Mas o BC fixou uma regra que, na prática, derrubou o dólar para 85
centavos. Consistia em garantir um teto para o dólar (de R$ 1,00) mas
não garantir um piso. O piso seria determinado pelo diferencial entre as
taxas externas de juros e as internas.
Lançado o real, imediatamente o dólar caiu para R$ 0,85, encarecendo
da noite para o o dia todos os produtos brasileiros, em relação aos
importados.
***
Alguns meses antes do lançamento do real, um dos economistas, Winston
Fritsch, procurou bancos de investimento nacionais e estrangeiros para
encontros reservados, nos quais descrevia o movimento que o dólar faria
quando o real fosse implementado. Convidava-os a entrar no jogo para
reforçar o movimento baixista do dólar já que na outra ponta haveria
multinacionais comprando dólares para se prevenir contra o medo da
desvalorização do real.
Menos de três meses com o dólar a R$ 0,85 e a economia bombando, o
país já exibia déficits externos relevantes. Se houvesse desvalorização
cambial, quebraria grande parte das instituições aliadas dos
economistas. Para não quebrarem, os economistas do Real quebraram o
país. Aumentaram a aposta no câmbio apreciado. No final do ano o país
estava quebrado, explodiu a crise do México e o Brasil se viu sem
condições de continuar crescendo por não conseguir financiar o déficit
externo.
Essa armadilha levou o BC a manter por tempo indeterminado a
apreciação do real e a segurar a crise das contas externas com as mais
altas taxas de juros do mundo. Como conseqüência, matou o mercado de
consumo pujante que estava se formando com o fim da inflação; e gerou a
maior dívida pública da história, que seguraria o crescimento brasileiro
por toda a década seguinte.
Mais que isso, matou o próprio sonho do PSDB de governar o país por 20 anos – como era o cálculo de seus operadores.
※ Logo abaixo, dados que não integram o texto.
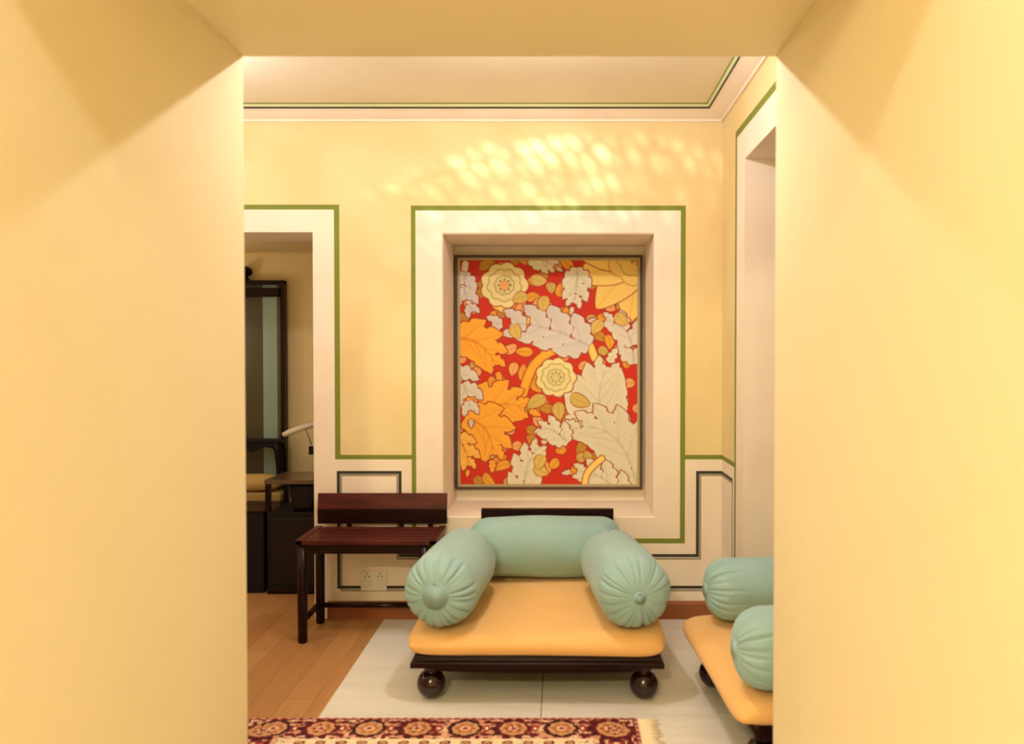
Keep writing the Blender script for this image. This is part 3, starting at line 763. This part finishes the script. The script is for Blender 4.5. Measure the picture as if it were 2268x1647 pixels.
# ------------------------------------------------------------------ patterned rug
def make_rug():
    yr1 = atZ(900, 1589, .008).y; xr1 = atZ(1412, 1592, .008).x; yr0 = YN+.012; xr0 = -1.20
    cell = .0052
    nx = int((xr1-xr0)/cell); ny = int((yr1-yr0)/cell)
    X = xr0 + (np.arange(nx)+.5)/nx*(xr1-xr0); Yv = yr0 + (np.arange(ny)+.5)/ny*(yr1-yr0)
    x, y = np.meshgrid(X, Yv)
    dt, dr, dl, db = yr1-y, xr1-x, x-xr0, y-yr0      # distance in from each edge (left edge continues under the wall line)
    d = np.minimum(np.minimum(dt, dr), np.minimum(db+9, dl))
    top = (dt <= dr) | False
    along = np.where(dt <= np.minimum(dr, np.minimum(dl, db)), x - xr1, y - yr1)
    c = lambda *q: np.array(lin(q))
    PINK, RED, MAR, NAVY, CRM, GOLD, BRN = c(204, 146, 120), c(150, 58, 50), c(100, 28, 34), c(52, 22, 32), c(230, 208, 170), c(196, 146, 96), c(140, 86, 62)
    img = np.zeros(x.shape+(3,)); img[:] = PINK
    def put(mask, col): img[mask] = col
    rs = np.random.RandomState(3); sp = rs.rand(*x.shape)
    # main border 0.20 wide: repeating medallions, alternating dark and light grounds
    bw = .165; per = .180; ph0 = .112
    s = (-along-ph0)/per; kcell = np.floor(s+.5); q = (s-kcell)*per; wv = d-bw/2-.012
    e = np.hypot(q/.060, wv/.066); e2 = np.hypot(q/.086, wv/.080); ang = np.arctan2(wv, q)
    alt = (kcell.astype(int) % 2) == 0
    b3 = np.kron(rs.rand(ny//3+1, nx//3+1), np.ones((3, 3)))[:ny, :nx]
    put(b3 > .72, MAR); put((b3 < .22), CRM*.6+PINK*.4)
    put(alt & (e2 < 1+.16*np.cos(10*ang)), MAR); put(alt & (e2 < .82+.2*np.cos(10*ang)) & (e > 1.0) & (sp > .3), NAVY)
    put(~alt & (e < 1.12+.05*np.cos(10*ang)), MAR); put(~alt & (e < 1.02), NAVY)
    put(e < .82+.04*np.cos(8*ang), GOLD); put((e < .66), PINK*.4+GOLD*.6); put((e < .58+.08*np.cos(6*ang)) & (e > .38), RED*.6+GOLD*.4)
    put(e < .30, CRM*.5+GOLD*.5); put((e < .16), RED)
    put(alt & (e < .55) & (np.abs(np.sin(ang*2.5)) < .3), MAR)
    # leaves between medallions
    for ox, oy, rx, ry, cc in ((.1, 0, .014, .030, RED), (.1, .05, .020, .012, MAR), (.1, -.05, .020, .012, MAR), (.078, .034, .010, .010, GOLD), (.122, -.034, .010, .010, GOLD),
                               (.122, .034, .010, .010, BRN), (.078, -.034, .010, .010, BRN), (.1, 0, .006, .012, CRM)):
        qq = q % per
        put(np.hypot((qq-ox)/rx, (wv-oy)/ry) < 1, cc)
    inb = d < bw+.024
    # outer guard
    put(d < .016, RED); put((d < .016) & ((along*60).astype(int) % 2 == 0), PINK); put((d > .016) & (d < .021), MAR)
    # inner guards and field
    g0 = bw+.010
    put(d > g0, CRM); put((d > g0+.004) & (d < g0+.055), CRM)
    t2 = (along/.075) % 1-.5; w2 = d-(g0+.032); e3 = np.hypot(t2*.075/.020, w2/.015)
    put((d > g0) & (e3 < 1), MAR); put((d > g0) & (e3 < .6), GOLD)
    put((d > g0+.055) & (d < g0+.062), MAR)
    fld = d > g0+.062
    put(fld, MAR)
    fx, fy = (x/.16) % 1-.5, (y/.16) % 1-.5; ef = np.hypot(fx, fy)
    put(fld & (ef < .38), PINK); put(fld & (ef < .28), NAVY); put(fld & (ef < .18), GOLD)
    img *= (1 + .5*(sp[..., None]-.5))
    me = bpy.data.meshes.new('pile')
    gx = np.linspace(xr0, xr1, nx+1); gy_ = np.linspace(yr0, yr1, ny+1); GX, GY = np.meshgrid(gx, gy_)
    co = np.stack([GX, GY, .009+.0012*rs.rand(*GX.shape)], -1)
    co[0, :, 2] = co[-1, :, 2] = .001; co[:, 0, 2] = co[:, -1, 2] = .001
    idx = np.arange((nx+1)*(ny+1)).reshape(ny+1, nx+1)
    faces = np.stack([idx[:-1, :-1], idx[:-1, 1:], idx[1:, 1:], idx[1:, :-1]], -1).reshape(-1, 4)
    np_mesh(me, co.reshape(-1, 3), faces, img); me.materials.append(attr_mat('woven_rug_pile', .95))
    t = empty('rug', (0, 0, .0008)); tag(t, 'patterned red and cream rug with a medallion border in front of the central daybed', 'rug')
    o = bpy.data.objects.new('pile', me); COL.objects.link(o); o.parent = t
    bm = bmesh.new(); r_ = random.Random(2); n = int((yr1-yr0)/.007)
    for i in range(n):
        y_ = yr0+.004+i*.007; l = .075+r_.uniform(-.012, .010); dy = r_.uniform(-.006, .006)
        tube(bm, [(xr1-.004, y_, .003), (xr1+l*.5, y_+dy*.4, .004), (xr1+l, y_+dy, .0024)], [.0026, .003, .0020], 5)
    fr = link_mesh('fringe', bm, mat('cream_fringe', (240, 222, 188), .95, .1), t); fr['kind'] = 'stuff'
make_rug()

# ------------------------------------------------------------------ things in the next room, seen through the doorway
# tall framed mirror against the far wall
YM = 5.57
def mx(px): return atY(px, 790, YM).x
def mz(py): return atY(1240, py, YM).z
m0, m1, mt, mb = mx(430), mx(633), mz(621), mz(1092)
t = empty('tall_mirror', ((m0+m1)/2, YM, 0)); tag(t, 'tall mirror in a dark wooden frame seen through the left doorway', 'mirror')
ox = (m0+m1)/2
bm = bmesh.new()
for a in ((m0, mx(438)), (mx(624), m1)): box(bm, a[0]-ox, a[1]-ox, -.03, .03, 0.012, mt)
box(bm, m0-ox, m1-ox, -.028, .028, mt-.03, mt-.001); box(bm, m0-ox, m1-ox, -.028, .028, .1, .15)
link_mesh('frame', bm, M_dwood, t, bevel=.004)
bm = bmesh.new(); box(bm, mx(438)-ox, mx(624)-ox, -.06, -.01, mz(658), mz(639)); link_mesh('cross_rail', bm, M_dwood, t, bevel=.004)
bm = bmesh.new(); box(bm, mx(438)-ox, mx(583)-ox, .0, .012, mb-.3, mt-.03); link_mesh('glass', bm, M_oliveglass, t)
bm = bmesh.new(); box(bm, mx(583)-ox, mx(615)-ox, -.002, .012, mb-.3, mt-.03); link_mesh('painted_reflection_strip', bm, M_bluereflection, t)  # flat pale blue painted in place of a reflected curtain
bm = bmesh.new(); box(bm, mx(615)-ox, mx(624)-ox, -.010, .012, mb-.3, mt-.03); link_mesh('inner_frame', bm, mat('grey_brown_inner_frame', (96, 84, 62), .5, .3), t)
bm = bmesh.new(); cc = Vector((mx(546)-ox, 0, mz(610)))
prf = [(.0, .012), (.01, .03), (.02, .012), (.03, .018), (.045, .040), (.062, .046), (.08, .040), (.092, .018), (.10, .004)]
tube(bm, [(cc.x, -.005, mt-.002+z_) for z_, _ in prf], [r_ for _, r_ in prf], 20); link_mesh('finial', bm, M_dwood, t)

# small table with cabriole legs before the mirror
YT = 5.46
def tx(px): return atY(px, 790, YT).x
def tz(py): return atY(1240, py, YT).z
t = empty('side_table', (tx(560), YT, 0)); tag(t, 'dark side table with curved legs standing before the tall mirror', 'table'); ox = tx(560)
zt_ = tz(972)
bm = bmesh.new(); box(bm, tx(490)-ox, tx(629)-ox, -.06, .06, zt_-.022, zt_); link_mesh('tabletop', bm, M_black, t, bevel=.006)
bm = bmesh.new(); xs_ = np.linspace(tx(497)-ox, tx(622)-ox, 30)
for a, b in zip(xs_, xs_[1:]):
    q = (a-xs_[0])/(xs_[-1]-xs_[0]); dz = .028+.03*abs(math.cos(q*pi*2))**3
    box(bm, a, b, -.055, -.045, zt_-.022-dz, zt_-.02)
link_mesh('apron', bm, M_black, t)
for sx in (500, 617):
    for sy in (-.045, .04):
        bm = bmesh.new(); sgn = 1 if sx > 560 else -1; bxx = tx(sx)-ox; zz = np.linspace(zt_-.02, .012, 14)
        tube(bm, [(bxx+sgn*.016*math.sin((i/13)*2*pi), sy, z_) for i, z_ in enumerate(zz)], [.026-.014*math.sin(min(1, i/10)*pi/2) + (.006 if i == 13 else 0) for i in range(14)], 12)
        link_mesh('leg', bm, M_black, t)

# upholstered stool with a beige pillow
YS = 5.24
def sx_(px): return atY(px, 790, YS).x
def sz(py): return atY(1240, py, YS).z
t = empty('stool', (sx_(550), YS+.04, 0)); tag(t, 'low stool with a beige padded seat behind the dark cabinet', 'stool'); ox = sx_(550)
bm = bmesh.new(); box(bm, sx_(470)-ox, sx_(628)-ox, -.1, .07, sz(1108), sz(1088)); link_mesh('padded_seat', bm, M_beige, t, bevel=.015, seg=3)
bm = bmesh.new(); box(bm, sx_(474)-ox, sx_(624)-ox, -.09, .06, sz(1135), sz(1108)); link_mesh('seat_rail', bm, mat('grey_brown_upholstery', (84, 66, 48), .8, .2), t)
for a in (480, 618):
    for b in (-.08, .05):
        bm = bmesh.new(); box(bm, sx_(a)-ox-.015, sx_(a)-ox+.015, b-.015, b+.015, 0.001, sz(1135)); link_mesh('leg', bm, M_black, t)
bm = bmesh.new(); bmesh.ops.create_uvsphere(bm, u_segments=32, v_segments=16, radius=1)
pw2 = (sx_(625)-sx_(500))/2
for v in bm.verts:
    xx, yy, zz = v.co; f_ = lambda q: math.copysign(abs(q)**.75, q)
    v.co = Vector((f_(xx)*pw2, f_(yy)*.085, zz*.055))
o = link_mesh('pillow', bm, mat('tan_pillow_cloth', (200, 168, 108), .9, .1), None, smooth=True); o.location = (sx_(562), YS+.02, sz(1088)+.056)
tag(o, 'plump tan pillow lying on the stool below the side table', 'pillow')

# dark desk unit in the doorway: glossy top on posts over a closed cabinet
YK = 4.78
def kx(px): return atY(px, 790, YK).x
def kz(py): return atY(1240, py, YK).z
t = empty('desk', (kx(640), YK, 0)); tag(t, 'dark wooden desk with an open shelf above a closed cabinet, in the doorway', 'desk'); ox = kx(640)
bm = bmesh.new(); box(bm, kx(583)-ox, kx(740)-ox, 0, .36, kz(1072), kz(1063)); link_mesh('desktop', bm, mat('glossy_brown_desktop', (96, 74, 52), .25, .5), t, bevel=.002)
for a in (584, 734):
    for yy in (.005, .325):
        bm = bmesh.new(); box(bm, kx(a)-ox, kx(a)-ox+.03, yy, yy+.03, kz(1134), kz(1072)); link_mesh('post', bm, M_dwood, t, bevel=.002)
bm = bmesh.new(); box(bm, kx(590)-ox, kx(745)-ox, -.006, .345, .03, kz(1134)); cab = link_mesh('cabinet', bm, M_black, t, bevel=.004)
bm = bmesh.new(); box(bm, kx(590)-ox, kx(745)-ox, -.012, .34, 0.001, .032); link_mesh('plinth', bm, M_dwood, t, bevel=.003)
bm = bmesh.new(); box(bm, kx(600)-ox, kx(735)-ox, -.014, -.004, .06, kz(1146)); link_mesh('door', bm, mat('dark_cabinet_door', (20, 11, 11), .4, .3), cab, bevel=.004)
# black bag-like bin on the shelf
t = empty('storage_basket', (kx(662), YK+.1, kz(1134))); tag(t, 'black basket on the open shelf of the dark desk', 'basket')
bm = bmesh.new(); w0, w1, hh = .060, .085, kz(1078)-kz(1134)
rings = []
for q in np.linspace(0, 1, 8):
    r_ = w0+(w1-w0)*math.sin(q*pi/2); rings.append([bm.verts.new((r_*math.copysign(abs(math.cos(a))**.5, math.cos(a)), .06*math.copysign(abs(math.sin(a))**.5, math.sin(a)), q*hh)) for a in np.linspace(0, 2*pi, 32, endpoint=False)])
for r0, r1 in zip(rings, rings[1:]):
    for i in range(32): bm.faces.new((r0[i], r0[(i+1) % 32], r1[(i+1) % 32], r1[i]))
bm.faces.new(rings[0][::-1]); bm.faces.new(rings[-1])
link_mesh('body', bm, M_black, t, smooth=True)
bm = bmesh.new(); tube(bm, [(.0865*math.copysign(abs(math.cos(a))**.5, math.cos(a)), .061*math.copysign(abs(math.sin(a))**.5, math.sin(a)), hh-.004) for a in np.linspace(0, 2*pi, 33)], .004, 8, cap=False)
link_mesh('rim', bm, M_black, t)
bm = bmesh.new()
t = empty('chest', (kx(555), YK+.12, 0)); tag(t, 'dark low chest at the left edge of the doorway beside the desk', 'chest')
ox = kx(555); box(bm, kx(470)-ox, kx(580)-ox, -.11, .02, .045, kz(1136)); link_mesh('body', bm, M_black, t, bevel=.005)
bm = bmesh.new(); box(bm, kx(468)-ox, kx(581)-ox, -.118, .025, kz(1136), kz(1131)); link_mesh('lid', bm, M_dwood, t, bevel=.002)
bm = bmesh.new(); box(bm, kx(474)-ox, kx(579)-ox, -.105, .01, .0, .045); link_mesh('plinth', bm, M_black, t)

# white swing-arm desk lamp reaching in from the right
YL = 5.0
def L3(px, py, dy=0): return atY(px, py, YL+dy)
base = Vector((atY(740, 900, YL).x, YL, kz(1063)))
t = empty('desk_lamp', base); tag(t, 'white arm of a desk lamp standing on the dark desk', 'lamp')
bm = bmesh.new(); tube(bm, [L3(627, 963)-base, L3(640, 957)-base, L3(672, 946)-base, L3(712, 935)-base], [.014, .018, .018, .015], 16); link_mesh('lamp_head', bm, M_white, t)
bm = bmesh.new(); tube(bm, [L3(676, 948)-base, L3(684, 968)-base, L3(690, 985)-base], [.004, .004, .004], 8); link_mesh('cord', bm, mat('grey_lamp_metal', (150, 136, 110), .4, .4), t)
p_ = L3(689, 997)-base
bm = bmesh.new(); box(bm, p_.x-.013, p_.x+.013, p_.y-.01, p_.y+.01, p_.z-.026, p_.z+.026); link_mesh('inline_switch', bm, M_black, t, bevel=.003)
bm = bmesh.new(); tube(bm, [L3(708, 936)-base, L3(722, 1000)-base, Vector((0, 0, .02))], [.009, .009, .009], 12); link_mesh('arm', bm, M_white, t)
bm = bmesh.new(); tube(bm, [(0, 0, 0), (0, 0, .014), (0, 0, .02)], [.05, .05, .03], 24); link_mesh('base', bm, M_white, t)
Com o fim da inflação, milhões de brasileiros ascenderam ao mercado
de consumo. O governo FHC poderia ter antecipado em oito anos o fenômeno
da nova classe C e garantido o reinado do PSDB por mais vinte. Mas as
taxas de juros praticadas, para segurar o câmbio – e enriquecer os
operadores financeiros – mataram totalmente o dinamismo da economia,
obrigando os novos consumidores a refluírem para a zona cinzenta do
subconsumo e só voltariam à tona no governo Lula – garantindo a nova
hegemonia política ao PT.
Os quatro primeiros anos de FHC foram sufocados pela dívida criada no
setor público e privado e pelo câmbio apreciado, criando um enorme
déficit externo, expondo o país a qualquer crise internacional. Bastava
uma crise na Rússia para um terremoto se abater sobre o Brasil.
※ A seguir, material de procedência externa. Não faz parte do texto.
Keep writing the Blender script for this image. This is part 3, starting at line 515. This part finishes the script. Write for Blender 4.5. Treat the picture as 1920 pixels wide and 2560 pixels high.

Quatro anos depois, o câmbio cobrou a conta na crise da dívida
externa que praticamente liquidou com o segundo mandato de FHC e com o
reinado do PSDB.
Em 2002 Lula foi eleito, o PSDB alijado do poder e, já extremamente
ricos, os economistas do Real trataram de procurar outros barcos para
remar.
Vinte anos depois, o PSDB serve de novo de mula para o retorno dos financistas que liquidaram com o partido.